When Your “Want to” is Broken

January 10, 2012 by cloften  
Filed under Family and Parenting

I was pontificating to one of my daughters the other day (I won’t say who, because, well you’ll see).  I was telling her that there are some ways in which I miss the terrible twos.  Before you declare me crazy, allow me to explain.  You see, when you tell a two year old to do (or not do) something and they do not want to, they make it very plain.  They scream “NO!” or they kick and stomp their feet.  It is clear that they disagree with your assessment of what they should spend their time doing and they clearly communicate to you their displeasure.  What it lacks in subtlety, it makes up for in clarity.

Nowadays, rebellion looks a little bit different.  Now when we ask someone to do (or not do) something, there is no screaming fit or tantrum.  There is nothing.  It is as if no one has said anything.  Life continues on.  I told this daughter that I miss the old days when rebellion stared me in the face with defiance than ignored us with passive-agression.

As always, even as I’m talking to my daughter and I am overwhelmingly aware of what a giant hypocrite I am as God whispers in my ear, “Hmm, I don’t know anyone like that.  Someone who just doesn’t want to, so he doesn’t.”  I’m going to confess to you, sometimes my “want to” is broken.  No active rebellion, no anger, just “don’t want to.”

What should I/we do? What do we do when our “want to” is broken?  We’ve all been there.  There are things we know we should do, must do, would be good to do, are right to do, etc.  However, we just don’t want to.

Part of me is tempted to end the post there with a rhetorical question, mostly because I’m not sure I “want to” hear the answer.

I’ve noticed first that my “want to” is tied to how rested I am.  I’m not talking about simply physical rest, but spiritual rest as well.  Usually this is a good indicator that I need to either spend some time in prayer and the word and/or take a nap.  Do not undervalue either of these practices–devotionals and “deep” meditation.

Also, I think it is important that we draw from the “get to” tank before we go to the “have to” tank.  If this is starting to confuse you, I’m sorry.  When we don’t want to do what is right, it’s better for us to remember that it is privilege that we get to serve and honor God with our lives and obedience.  This is significantly better than have to.  We don’t like being reminded that we have to do something any more than our kids do.  Even if it’s true that we have to, I believe it is better to be motivated by gratitude than obligation.

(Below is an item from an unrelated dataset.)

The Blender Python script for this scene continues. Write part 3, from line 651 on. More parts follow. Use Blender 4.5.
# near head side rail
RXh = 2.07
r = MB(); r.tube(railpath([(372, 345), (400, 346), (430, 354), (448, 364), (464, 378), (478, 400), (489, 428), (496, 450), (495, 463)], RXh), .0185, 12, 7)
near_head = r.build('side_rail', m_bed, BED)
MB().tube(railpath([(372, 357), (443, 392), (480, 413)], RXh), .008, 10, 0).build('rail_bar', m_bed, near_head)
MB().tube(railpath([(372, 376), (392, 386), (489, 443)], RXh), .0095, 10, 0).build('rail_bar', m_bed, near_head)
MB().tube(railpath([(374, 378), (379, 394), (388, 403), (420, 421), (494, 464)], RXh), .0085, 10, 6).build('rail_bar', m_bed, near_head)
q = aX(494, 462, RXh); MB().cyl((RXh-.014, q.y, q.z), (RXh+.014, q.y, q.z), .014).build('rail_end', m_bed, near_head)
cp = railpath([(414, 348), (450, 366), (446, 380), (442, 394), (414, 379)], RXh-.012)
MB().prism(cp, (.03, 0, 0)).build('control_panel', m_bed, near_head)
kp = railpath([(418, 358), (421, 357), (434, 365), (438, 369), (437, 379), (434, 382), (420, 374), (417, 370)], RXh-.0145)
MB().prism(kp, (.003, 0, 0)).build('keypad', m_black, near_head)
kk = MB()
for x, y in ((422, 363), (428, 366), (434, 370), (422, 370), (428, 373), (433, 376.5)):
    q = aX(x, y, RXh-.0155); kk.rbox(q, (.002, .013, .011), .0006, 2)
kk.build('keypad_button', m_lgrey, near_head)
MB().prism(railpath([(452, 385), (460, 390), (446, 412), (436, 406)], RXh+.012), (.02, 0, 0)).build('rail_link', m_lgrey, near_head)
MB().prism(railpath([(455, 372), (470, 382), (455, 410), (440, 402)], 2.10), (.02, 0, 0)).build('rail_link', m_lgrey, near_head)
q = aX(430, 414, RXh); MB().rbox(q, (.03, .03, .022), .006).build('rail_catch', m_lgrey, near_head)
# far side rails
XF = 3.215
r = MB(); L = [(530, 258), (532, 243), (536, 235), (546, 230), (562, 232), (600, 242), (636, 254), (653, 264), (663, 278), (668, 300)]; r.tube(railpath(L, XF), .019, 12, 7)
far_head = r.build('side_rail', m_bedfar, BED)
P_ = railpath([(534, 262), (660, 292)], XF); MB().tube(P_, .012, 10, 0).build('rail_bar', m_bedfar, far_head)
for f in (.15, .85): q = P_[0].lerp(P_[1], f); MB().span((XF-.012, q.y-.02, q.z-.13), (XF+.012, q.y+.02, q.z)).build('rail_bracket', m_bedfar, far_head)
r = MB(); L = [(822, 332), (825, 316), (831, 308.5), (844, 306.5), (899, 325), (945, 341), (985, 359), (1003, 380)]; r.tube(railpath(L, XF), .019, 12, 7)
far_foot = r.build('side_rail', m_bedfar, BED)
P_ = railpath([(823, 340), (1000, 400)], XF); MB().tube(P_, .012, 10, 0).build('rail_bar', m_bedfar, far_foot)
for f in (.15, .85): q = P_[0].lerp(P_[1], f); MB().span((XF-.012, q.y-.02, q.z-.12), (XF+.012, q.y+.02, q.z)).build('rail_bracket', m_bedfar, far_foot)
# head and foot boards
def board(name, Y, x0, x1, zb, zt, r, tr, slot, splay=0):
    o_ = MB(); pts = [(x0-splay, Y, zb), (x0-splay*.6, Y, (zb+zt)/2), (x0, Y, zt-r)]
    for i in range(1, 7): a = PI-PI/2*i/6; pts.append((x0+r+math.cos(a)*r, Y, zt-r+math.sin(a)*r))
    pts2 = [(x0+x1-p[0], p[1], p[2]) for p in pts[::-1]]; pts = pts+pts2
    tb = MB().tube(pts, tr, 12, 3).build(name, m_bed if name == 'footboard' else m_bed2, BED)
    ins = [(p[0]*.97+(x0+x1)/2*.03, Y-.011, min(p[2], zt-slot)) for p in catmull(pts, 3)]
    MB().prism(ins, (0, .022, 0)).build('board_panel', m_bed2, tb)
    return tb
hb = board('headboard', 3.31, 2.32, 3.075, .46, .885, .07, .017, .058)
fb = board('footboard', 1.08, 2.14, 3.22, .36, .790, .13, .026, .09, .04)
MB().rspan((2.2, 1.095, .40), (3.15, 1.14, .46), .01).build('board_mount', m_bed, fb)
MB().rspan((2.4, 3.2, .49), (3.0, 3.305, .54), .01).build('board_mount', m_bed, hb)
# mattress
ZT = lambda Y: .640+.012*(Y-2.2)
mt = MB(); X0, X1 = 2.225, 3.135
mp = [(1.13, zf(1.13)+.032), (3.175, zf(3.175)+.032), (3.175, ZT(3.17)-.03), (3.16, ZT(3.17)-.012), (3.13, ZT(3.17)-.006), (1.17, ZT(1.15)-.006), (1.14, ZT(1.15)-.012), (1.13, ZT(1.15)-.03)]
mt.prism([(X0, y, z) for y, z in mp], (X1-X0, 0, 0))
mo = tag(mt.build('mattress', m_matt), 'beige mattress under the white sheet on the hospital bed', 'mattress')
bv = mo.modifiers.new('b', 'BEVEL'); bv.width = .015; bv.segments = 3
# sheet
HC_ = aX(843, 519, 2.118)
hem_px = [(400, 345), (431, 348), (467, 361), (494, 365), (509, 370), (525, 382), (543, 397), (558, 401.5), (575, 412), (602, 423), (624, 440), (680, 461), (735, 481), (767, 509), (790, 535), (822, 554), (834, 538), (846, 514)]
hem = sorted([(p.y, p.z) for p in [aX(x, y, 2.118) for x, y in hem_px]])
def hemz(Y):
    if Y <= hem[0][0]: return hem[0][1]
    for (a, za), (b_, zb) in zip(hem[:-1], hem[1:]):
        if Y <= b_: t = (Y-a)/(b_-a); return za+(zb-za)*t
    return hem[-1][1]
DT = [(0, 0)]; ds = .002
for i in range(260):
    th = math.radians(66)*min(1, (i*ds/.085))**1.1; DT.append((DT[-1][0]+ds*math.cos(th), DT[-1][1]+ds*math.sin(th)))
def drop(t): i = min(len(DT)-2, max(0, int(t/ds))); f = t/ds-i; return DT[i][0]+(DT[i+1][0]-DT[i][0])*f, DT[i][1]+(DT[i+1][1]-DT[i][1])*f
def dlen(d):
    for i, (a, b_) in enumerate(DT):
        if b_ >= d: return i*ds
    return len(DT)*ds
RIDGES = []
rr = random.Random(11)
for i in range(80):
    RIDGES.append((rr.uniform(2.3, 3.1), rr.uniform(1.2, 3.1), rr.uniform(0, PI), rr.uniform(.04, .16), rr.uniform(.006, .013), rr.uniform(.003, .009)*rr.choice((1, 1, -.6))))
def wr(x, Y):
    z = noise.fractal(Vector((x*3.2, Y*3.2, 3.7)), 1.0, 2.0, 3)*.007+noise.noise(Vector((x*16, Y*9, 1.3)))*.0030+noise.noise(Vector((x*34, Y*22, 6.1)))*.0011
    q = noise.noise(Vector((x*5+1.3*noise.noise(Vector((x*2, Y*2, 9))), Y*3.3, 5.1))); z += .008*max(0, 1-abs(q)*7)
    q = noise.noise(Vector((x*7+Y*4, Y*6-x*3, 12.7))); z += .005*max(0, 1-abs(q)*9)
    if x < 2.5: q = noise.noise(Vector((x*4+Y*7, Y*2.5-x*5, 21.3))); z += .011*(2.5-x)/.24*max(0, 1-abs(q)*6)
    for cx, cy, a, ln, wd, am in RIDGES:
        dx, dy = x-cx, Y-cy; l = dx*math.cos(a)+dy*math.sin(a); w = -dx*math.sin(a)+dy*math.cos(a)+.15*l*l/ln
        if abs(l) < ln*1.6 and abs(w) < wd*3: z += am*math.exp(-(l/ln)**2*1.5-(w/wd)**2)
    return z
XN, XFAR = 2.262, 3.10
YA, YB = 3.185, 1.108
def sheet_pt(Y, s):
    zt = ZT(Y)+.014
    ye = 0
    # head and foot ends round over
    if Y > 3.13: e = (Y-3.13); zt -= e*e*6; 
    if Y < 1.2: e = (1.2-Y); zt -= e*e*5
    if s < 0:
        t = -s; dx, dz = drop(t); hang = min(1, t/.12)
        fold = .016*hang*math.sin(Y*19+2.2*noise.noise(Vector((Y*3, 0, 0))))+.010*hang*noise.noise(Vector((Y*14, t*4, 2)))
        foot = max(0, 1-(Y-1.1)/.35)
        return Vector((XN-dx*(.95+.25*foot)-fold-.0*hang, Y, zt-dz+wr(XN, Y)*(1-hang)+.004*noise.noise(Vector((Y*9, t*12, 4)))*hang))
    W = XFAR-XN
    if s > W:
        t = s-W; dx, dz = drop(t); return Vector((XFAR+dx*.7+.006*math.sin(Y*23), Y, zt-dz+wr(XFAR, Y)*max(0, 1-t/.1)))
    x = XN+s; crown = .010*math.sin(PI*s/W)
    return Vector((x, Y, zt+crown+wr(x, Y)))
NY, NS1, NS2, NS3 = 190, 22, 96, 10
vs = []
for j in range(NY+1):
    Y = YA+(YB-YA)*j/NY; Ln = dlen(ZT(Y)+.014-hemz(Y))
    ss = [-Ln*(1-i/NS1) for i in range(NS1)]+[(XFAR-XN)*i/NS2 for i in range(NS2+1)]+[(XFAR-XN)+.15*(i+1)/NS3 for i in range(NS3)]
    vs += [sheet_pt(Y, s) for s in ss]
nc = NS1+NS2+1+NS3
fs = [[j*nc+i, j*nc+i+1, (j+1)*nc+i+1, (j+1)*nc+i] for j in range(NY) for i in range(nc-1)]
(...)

Finally, to invent a phrase never before spoken or written and is certainly not overused in any and all contexts, just do it.  Have you ever truly regretted doing what was right when it was hard, or when you were tired or just didn’t want to?  Maybe we can come up with few random examples, but an overwhelming number of times, we experience a joy from doing what God has called us to that make getting over ourselves worth it, which in turn leads to an increase in “want to.”

So get up and have that conversation you don’t want to have, make that phone call, pick up that Bible and get caught up with your Bible reading plan.  Because you know you want to, even when you don’t want to.